Take every line from the listing below that includes "follow" and copy it.

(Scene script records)
*-*-*
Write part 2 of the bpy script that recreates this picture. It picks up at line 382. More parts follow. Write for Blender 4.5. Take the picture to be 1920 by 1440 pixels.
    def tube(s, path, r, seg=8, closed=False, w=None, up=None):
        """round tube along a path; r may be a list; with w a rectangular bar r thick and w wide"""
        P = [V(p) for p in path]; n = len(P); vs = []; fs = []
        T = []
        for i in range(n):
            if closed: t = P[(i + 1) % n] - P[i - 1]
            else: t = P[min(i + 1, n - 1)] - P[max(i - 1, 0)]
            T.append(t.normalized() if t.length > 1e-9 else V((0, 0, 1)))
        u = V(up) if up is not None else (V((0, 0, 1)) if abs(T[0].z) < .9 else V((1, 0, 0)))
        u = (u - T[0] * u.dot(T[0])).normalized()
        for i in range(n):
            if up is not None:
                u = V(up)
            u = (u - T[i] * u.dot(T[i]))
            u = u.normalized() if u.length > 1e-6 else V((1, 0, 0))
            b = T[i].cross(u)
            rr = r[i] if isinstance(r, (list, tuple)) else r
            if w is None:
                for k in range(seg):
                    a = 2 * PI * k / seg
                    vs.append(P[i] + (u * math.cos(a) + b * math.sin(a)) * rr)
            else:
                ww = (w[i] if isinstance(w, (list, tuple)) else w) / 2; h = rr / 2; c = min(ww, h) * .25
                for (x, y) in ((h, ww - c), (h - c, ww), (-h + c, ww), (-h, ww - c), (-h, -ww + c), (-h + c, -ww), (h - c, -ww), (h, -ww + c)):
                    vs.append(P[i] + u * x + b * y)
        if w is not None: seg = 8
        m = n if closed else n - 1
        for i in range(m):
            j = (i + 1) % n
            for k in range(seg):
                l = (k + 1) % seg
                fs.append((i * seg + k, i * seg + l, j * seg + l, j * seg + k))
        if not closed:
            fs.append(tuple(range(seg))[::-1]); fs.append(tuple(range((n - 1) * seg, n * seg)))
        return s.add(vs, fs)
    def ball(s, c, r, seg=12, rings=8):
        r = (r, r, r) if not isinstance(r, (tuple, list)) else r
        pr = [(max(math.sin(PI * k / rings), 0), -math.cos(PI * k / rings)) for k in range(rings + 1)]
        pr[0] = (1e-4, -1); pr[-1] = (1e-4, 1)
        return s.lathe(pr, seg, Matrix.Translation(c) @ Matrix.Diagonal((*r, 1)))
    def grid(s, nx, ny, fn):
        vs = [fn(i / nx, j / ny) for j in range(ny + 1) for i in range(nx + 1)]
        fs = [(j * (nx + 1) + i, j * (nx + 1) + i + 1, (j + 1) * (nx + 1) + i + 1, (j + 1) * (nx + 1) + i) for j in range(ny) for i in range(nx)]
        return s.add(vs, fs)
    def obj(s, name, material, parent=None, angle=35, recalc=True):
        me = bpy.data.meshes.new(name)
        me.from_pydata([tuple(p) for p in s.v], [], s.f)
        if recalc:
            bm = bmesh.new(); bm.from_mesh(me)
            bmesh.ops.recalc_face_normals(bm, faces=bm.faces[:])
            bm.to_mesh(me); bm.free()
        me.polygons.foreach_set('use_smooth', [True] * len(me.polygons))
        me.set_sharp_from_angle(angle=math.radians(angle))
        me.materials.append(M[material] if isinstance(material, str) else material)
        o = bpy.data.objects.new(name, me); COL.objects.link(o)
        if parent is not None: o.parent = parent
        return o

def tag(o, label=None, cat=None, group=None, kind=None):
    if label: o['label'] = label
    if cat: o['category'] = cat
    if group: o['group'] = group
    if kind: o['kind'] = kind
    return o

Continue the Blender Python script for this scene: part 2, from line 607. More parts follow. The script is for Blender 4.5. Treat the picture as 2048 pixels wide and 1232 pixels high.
*-*-*
EXPECTED ANSWER =
Write part 2 of the bpy script that recreates this picture. It picks up at line 382. More parts follow. Write for Blender 4.5. Take the picture to be 1920 by 1440 pixels.
Continue the Blender Python script for this scene: part 2, from line 607. More parts follow. The script is for Blender 4.5. Treat the picture as 2048 pixels wide and 1232 pixels high.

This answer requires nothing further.